The government has intensified its push across three interlinked fronts — trade policy, sourcing of critical minerals, and import substitution — as it seeks to rewire India’s economic levers in a volatile global landscape, assured Commerce Minister Piyush Goyal on Friday. However, at the same time, Goyal urged Indian industry to adopt import substitution, citing examples of Japan and South Korea.
"In our country, we are looking at increasing explorations and I have been talking to start-ups engaged in this area both for recycling of the waste, from which we can extract rare earths, and we are also in dialogue with start-ups to see if we can create the processing facility in India, which is currently concentrated in one geography, " said the Commerce Minister during his address at an event of ASSOCHAM. He assured that the plan entails negotiating new trade pacts, boosting domestic exploration, recycling, and processing capacity, and backing startup ventures in this domain.

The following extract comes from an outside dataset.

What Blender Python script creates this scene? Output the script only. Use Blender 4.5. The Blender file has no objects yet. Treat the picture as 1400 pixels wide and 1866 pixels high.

Goyal asserted that India is negotiating Free Trade Agreements with several countries as an initiative to reduce reliance on any single supplier. Meanwhile, he asked the Indian industries to tap other source of imports and diversify the supplier to ensure the industries are safeguarded and asked them to prioritise locally available alternatives to imported intermediate goods, in a bid to support domestic industry.
Rather than striking deals with direct competitor nations, the government now plans FTAs aligned with sectors in which India has strengths or promising potential. “Countries that come to India with products, goods, and services that straight away impact our own businesses, we have stopped all those types of engagements,” Goyal said. He criticised the tendency of Indian firms to opt for imports from countries even for the sake of marginal cost savings, and suggested to follow the practices of companies in Japan and South Korea, which favour local suppliers.
According to him, India’s approach combines selective liberalisation with protective calibration, aiming to make its industry more self-reliant while preserving global linkages. As negotiations with the US, EU, and other economies proceed, how well these shifting priorities balance competitive openness and domestic safeguarding will test the government’s trade doctrine in real time.